European Parliament Adopts Resolution Condemning Russian Occupation of Georgian Territories

On June 14th the European Parliament passed a resolution entitled, “Georgian Occupied Territories Ten Years after the Russian Invasion”, in which it condemned Russia’s occupation of the historic Georgian territories of Abkhazia and the Tskhinvali Region. The Resolution was co-sponsored by 50 members of the European Parliament, and stresses Georgian sovereignty and territorial integrity. The EP calls Russian occupation of the regions, “an attack on the European Order”. The document, “demands that the Russian Federation reverse its decision to recognize the so-called independence of the Georgian territories of Abkhazia and Tskhinvali Region/South Ossetia; condemns the decision by Venezuela, Nicaragua, Syria and Nauru to recognize Abkhazia and South Ossetia, and calls for this recognition to be withdrawn”. Additionally, the Resolution asserts that the Russians have not implemented the ceasefire agreement from 2008, and are undermining international law.

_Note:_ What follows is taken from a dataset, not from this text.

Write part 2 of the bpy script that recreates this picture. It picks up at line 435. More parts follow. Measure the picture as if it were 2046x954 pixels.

According to the document, Russia has been constructing new military bases, and brining in troops to both territories, thereby increasing their illegal military presence in the area. Hundreds of thousands of people have been forcibly displaced from Abkhazia and the Tskinavili Region, and these refugees have been subject to ethnic cleansing and human rights violations including the denial of the right to property, right to access of education in the native language, and freedom of residence and movement. The EP says that illegal detentions and kidnappings are also continuing to take place. Additionally, the document demands that Russia stop putting physical barriers on the Administrative Boundary Line (ABL) and blocking access to crossing points in attempts to isolate the regions. The EP also condemns Russia’s “borderisation” in which they are moving the ABL ever closer to Tbilisi-controlled territory and critical infrastructure. Also moving closer to Tbilisi- controlled territory are Russia’s attempts isolate territory and eradicate Georgian culture. The ICC is conducting an investigation of human rights violations and war crimes, and the EP urges Georgia to continue to cooperate with the Court.  Moreover, the EP demands that the Russian Federation allow the European Monitoring Mission in Georgia (EUMM) access to the occupied territories, as was part of the 2008 cease-fire agreement.

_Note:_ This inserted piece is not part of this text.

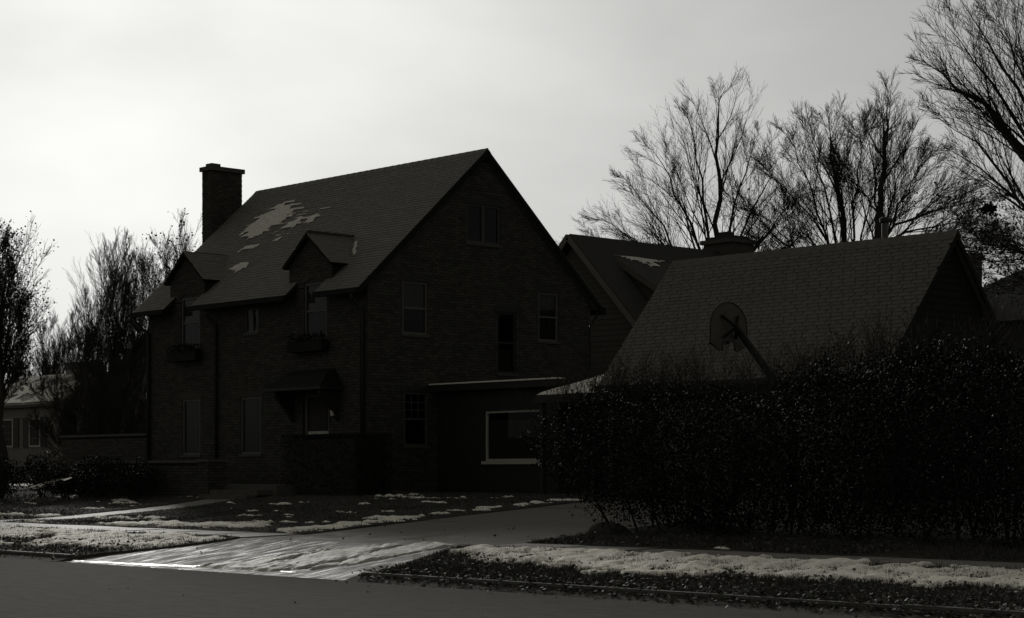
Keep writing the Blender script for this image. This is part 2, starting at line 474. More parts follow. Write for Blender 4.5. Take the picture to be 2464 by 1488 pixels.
def quads_at(P, size, flat=0.0, aspect=.6):
    n = len(P)
    d = rng.normal(size=(n, 3)); d[:, 2] *= (1-flat); d /= np.linalg.norm(d, axis=1)[:, None]
    e2 = rng.normal(size=(n, 3)); e2[:, 2] *= (1-flat); e2 -= d*np.sum(d*e2, 1)[:, None]; e2 /= np.linalg.norm(e2, axis=1)[:, None]
    s = size*rng.uniform(.55, 1.25, n)[:, None]
    A = P - d*s*.5; C = P + d*s*.5; B = P + e2*s*aspect*.5; D = P - e2*s*aspect*.5
    return np.stack([A, B, C, D], 1).reshape(-1, 3), np.arange(4*n).reshape(-1, 4)
def litter(name, n, region, size, zf):
    x = rng.uniform(region[0], region[1], n); y = rng.uniform(region[2], region[3], n)
    P = np.stack([x, y, zf(x, y) + rng.uniform(.01, .05, n)], -1)
    V, F = quads_at(P, size, .6, .8)
    tag(mesh_obj(name, V, F, M['leaf_dead']), kind='stuff')
litter('fallen_leaves', 5200, (-22.4, -9, 17.45, 19.6), .055, gz)
litter('fallen_leaves', 1500, (-46, -30.5, 17.4, 19.2), .07, gz)
litter('fallen_leaves', 1500, (-22.0, -9, 17.2, 17.62), .06, lambda x, y: np.where(y > 17.44, .125, .02)+rng.uniform(0, .05, len(x)))
litter('fallen_leaves', 160, (-22.5, -9, 16.7, 17.3), .05, lambda x, y: 0*x+.01)
litter('fallen_leaves', 500, (-46, -30.6, 17.25, 17.6), .06, lambda x, y: np.where(y > 17.44, .125, .02)+0*x)
litter('fallen_leaves', 50, (-29, -23.2, 18, 27), .06, lambda x, y: dz(y))
litter('fallen_leaves', 700, (-23, -16, 21.6, 23.2), .07, gz)
litter('fallen_leaves', 14, (-30, -14, 12, 16.5), .05, lambda x, y: 0*x+.03)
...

The Resolution is supportive of Georgia’s peace initiative entitled, “A Step to a Better Future”. The goal of the initiative is to improve living conditions for people living in Abkhazia and the Tskinavili Region, and to facilitate contact and trust between divided communities. Perhaps most importantly, the document reaffirms the EU’s unwavering support of Georgia and the peace effort; “The EU remains firmly committed to a peaceful resolution of the Russia-Georgia conflict in full compliance with the fundamental norms and principles of international law”.